Romney hammers Obama’s ‘assault on freedom’ in Chicago speech

Princeton economics professor Cecilia Rouse, a former member of the president’s Council of Economic Advisers, said there is “not actually any evidence that regulatory burden actually has a meaningful impact on employment or the economy now.”

You can keep your post as an professor of economics at Princeton and claim that regulation has no meaningful impact on employment or the economy? Is Rouse willing to lie, or so inept that she actually thinks that’s possible?

Not only is the idea that regulation doesn’t impact an economy ludicrous, but the Heritage Foundation actually just put a number on the cost of Obama’s regulations specifically. It’s $46 billion, in case you were wondering. In addition, the Murray Weidenbaum Center on the Economy, Government, and Public Policy at Washington University in St. Louis and the George Washington University Regulatory Studies Center in Washington, D.C. calculated the cost to taxpayers alone, leaving aside the impact of the regulations on the economy, to be nearly $60 billion. That’s $60 billion that won’t go into innovations or private sector hiring. And, as the report states,

These data… [do not] reflect full costs, as regulations impose social costs beyond the direct tax dollars expended to write and enforce them. Not only do businesses and individuals bear costs associated with compliance, but regulations can restrict opportunities and choices available to individuals and organizations.

Governor Elizabeth A. Duke speaking at the 2012 Bank Presidents Seminar, California Bankers Association, Santa Barbara, California.

One of the most daunting aspects of any comprehensive financial regulatory reform legislation such as the Dodd-Frank Act is the sheer volume of new regulatory proposals and final regulations. I still remember the experience as a banker of reading through hundreds of pages of dense language, paying close attention to the footnotes, trying to determine whether a regulation even applied to my bank and, if it did, what was expected of us. That was before we even got around to figuring out how we were going to meet the requirements, let alone what compliance was going to cost. And now, as a regulator, I still read every rule, guidance, and proposal with the knowledge that the effort expended to understand new regulatory requirements is itself an additional burden.

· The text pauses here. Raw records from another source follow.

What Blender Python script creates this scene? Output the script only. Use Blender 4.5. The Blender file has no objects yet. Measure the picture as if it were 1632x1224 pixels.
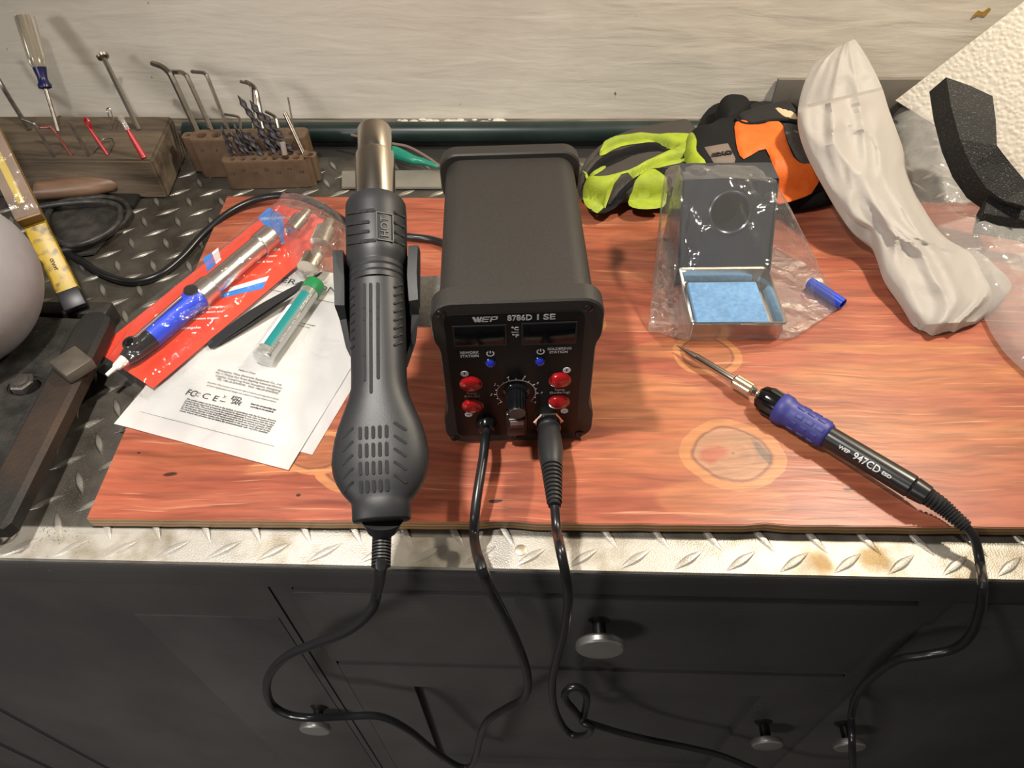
import bpy, bmesh, math, random
from mathutils import Vector, Matrix, noise
from mathutils.geometry import delaunay_2d_cdt
V = Vector
random.seed(7)
S = bpy.context.scene
C = S.collection
D = bpy.data

# ------------------------------------------------------------------ camera
F_PX, CAM_H = 1131.0, 0.45
RX = V((0.99939218, 0.01291903, -0.03237863))
RY = V((0.03094672, -0.75637935, 0.65340078))
RZ = V((-0.01604922, -0.65400564, -0.75631941))
cam = D.cameras.new('camera'); co = D.objects.new('camera', cam); C.objects.link(co); S.camera = co
cam.sensor_fit = 'HORIZONTAL'; cam.sensor_width = 36; cam.lens = 36 * F_PX / 1632; cam.clip_start = 0.01
m = Matrix.Identity(4)
for i, r in enumerate((RX, RY, RZ)):
    m[i][0], m[i][1], m[i][2] = r[0], -r[1], -r[2]
m[2][3] = CAM_H
co.matrix_world = m

# ------------------------------------------------------------------ light
S.view_settings.view_transform = 'Standard'; S.view_settings.look = 'None'
S.view_settings.gamma = 1; S.view_settings.use_curve_mapping = False
S.view_settings.exposure = 0.0
w = D.worlds.new('world'); S.world = w; w.use_nodes = True
w.node_tree.nodes['Background'].inputs[0].default_value = (1.0, 0.93, 0.84, 1)
w.node_tree.nodes['Background'].inputs[1].default_value = 0.09

def area(name, loc, target, size, power, col, sy=None, spread=180):
    l = D.lights.new(name, 'AREA'); l.energy = power; l.color = col; l.size = size; l.spread = math.radians(spread)
    if sy: l.shape = 'RECTANGLE'; l.size_y = sy
    o = D.objects.new(name, l); C.objects.link(o); o.location = loc
    o.rotation_euler = (V(target) - V(loc)).to_track_quat('-Z', 'Y').to_euler()
area('lamp_warm', (0.55, 0.62, 0.78), (0.25, 0.60, 0), 0.06, 9.5, (1.0, 0.88, 0.70))
area('lamp_cool', (-0.22, 0.27, 0.78), (-0.16, 0.25, 0), 0.04, 3.3, (1.0, 0.95, 0.88), spread=110)
area('lamp_side', (-1.05, 0.35, 0.42), (-0.3, 0.75, 0.05), 0.05, 0.25, (1.0, 0.92, 0.82))
area('fill_front_left', (-1.1, -1.0, 0.9), (-0.45, 0.2, -0.5), 0.4, 4.8, (1.0, 0.95, 0.9), spread=60)  # added fill from the front left, brightens the drawer fronts

# ------------------------------------------------------------------ helpers
def P(px, py, z=None, y=None, x=None):
    c = V((px - 816, py - 612, F_PX)); r = V((RX.dot(c), RY.dot(c), RZ.dot(c)))
    t = (z - CAM_H) / r.z if z is not None else (y / r.y if y is not None else x / r.x)
    return r * t + V((0, 0, CAM_H))
def proj(p):
    q = V(p) - V((0, 0, CAM_H)); c = RX * q.x + RY * q.y + RZ * q.z
    return 816 + F_PX * c.x / c.z, 612 + F_PX * c.y / c.z, c.z

MATS = {}
def mat(name, col, rough=0.5, metal=0.0, col2=None, nscale=200.0, namt=(0.35, 0.65), stretch=(1, 1, 1), bump=0.0, bscale=800.0, bdist=0.0005, coat=0.0, spec=0.5, bstretch=None, sheen=0.0, sss=0.0):
    if name in MATS: return MATS[name]
    mt = D.materials.new(name); mt.use_nodes = True; nt = mt.node_tree; n = nt.nodes; L = nt.links
    b = n['Principled BSDF']
    b.inputs['Base Color'].default_value = (*col, 1); b.inputs['Roughness'].default_value = rough
    b.inputs['Metallic'].default_value = metal; b.inputs['Coat Weight'].default_value = coat
    b.inputs['Specular IOR Level'].default_value = spec
    b.inputs['Sheen Weight'].default_value = sheen
    tc = n.new('ShaderNodeTexCoord')
    if col2:
        mp = n.new('ShaderNodeMapping'); mp.inputs['Scale'].default_value = stretch; L.new(tc.outputs['Object'], mp.inputs[0])
        ns = n.new('ShaderNodeTexNoise'); ns.inputs['Scale'].default_value = nscale; ns.inputs['Detail'].default_value = 6
        L.new(mp.outputs[0], ns.inputs['Vector'])
        cr = n.new('ShaderNodeValToRGB'); cr.color_ramp.elements[0].position = namt[0]; cr.color_ramp.elements[1].position = namt[1]
        cr.color_ramp.elements[0].color = (*col, 1); cr.color_ramp.elements[1].color = (*col2, 1)
        L.new(ns.outputs['Fac'], cr.inputs[0]); L.new(cr.outputs[0], b.inputs['Base Color'])
    if bump:
        mp = n.new('ShaderNodeMapping'); mp.inputs['Scale'].default_value = bstretch or (1, 1, 1); L.new(tc.outputs['Object'], mp.inputs[0])
        ns = n.new('ShaderNodeTexNoise'); ns.inputs['Scale'].default_value = bscale; ns.inputs['Detail'].default_value = 4
        L.new(mp.outputs[0], ns.inputs['Vector'])
        bp = n.new('ShaderNodeBump'); bp.inputs['Strength'].default_value = bump; bp.inputs['Distance'].default_value = bdist
        L.new(ns.outputs['Fac'], bp.inputs['Height']); L.new(bp.outputs[0], b.inputs['Normal'])
    MATS[name] = mt
    return mt

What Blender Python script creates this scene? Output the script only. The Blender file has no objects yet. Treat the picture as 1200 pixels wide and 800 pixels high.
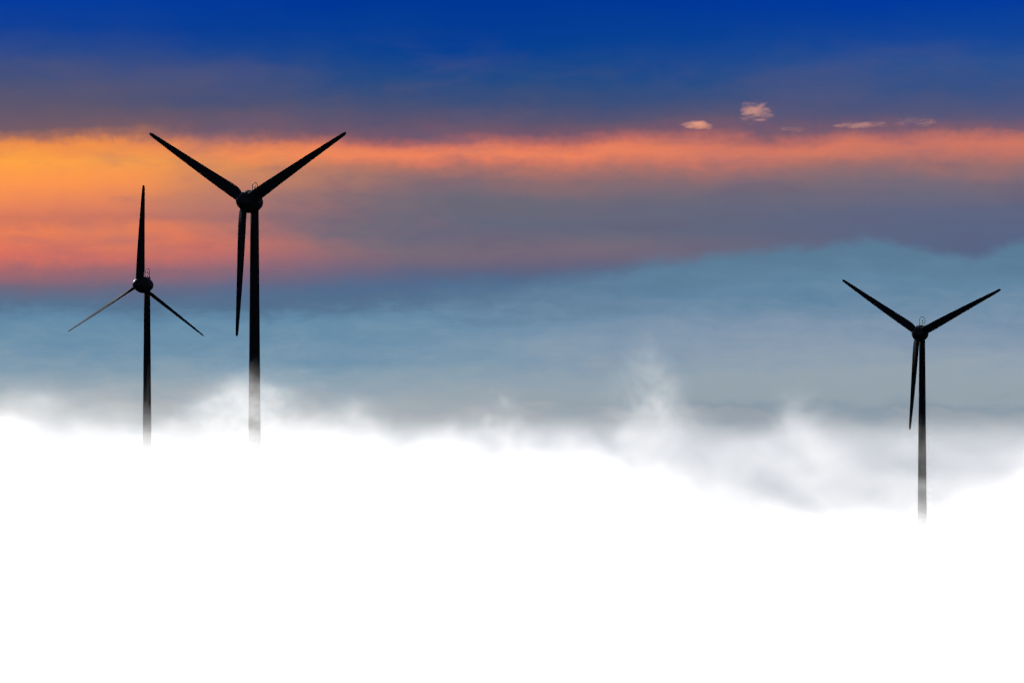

It’s easy to calculate what regulation costs to implement. You can calculate the salaries of the people whose whole job is to make sure a company complies with regulation. You can calculate the salaries of the bureaucrats who come behind them and make sure they’re complying. You can calculate the costs of the fines resulting from non-compliance.

What you absolutely cannot calculate with any precision is the opportunity cost of regulation. Every second an employee spends complying, every second a bureaucrat spends checking, every dollar spent on a fine, there is no way to calculate the good they would have done in the economy had they been free to actually contribute.

Government generally forces companies at gunpoint only to do things they otherwise wouldn’t do. If an activity is profitable, if it will lead to growth, there’s no need to legislate it. The Swedish Agency for Growth Policy Analysis found that “The indirect economic costs that ensue from a heavy regulatory burden on a country’s enterprises are considerable and probably more important than the direct costs related to complying with the rules. Altogether, these negative, indirect effects result in lower economic growth.” (Found the report via a University of Pennsylvania RegBlog post.)

In most, if not all, instances, regulation takes money that a company would spend profitably and diverts it toward some other government-approved purpose. The only way regulation could lead to profit is if it undoes some damage created by other regulation.

Notice that Rouse served as one of Obama’s economic advisers. With advice of this quality, no wonder the economy hasn’t recovered.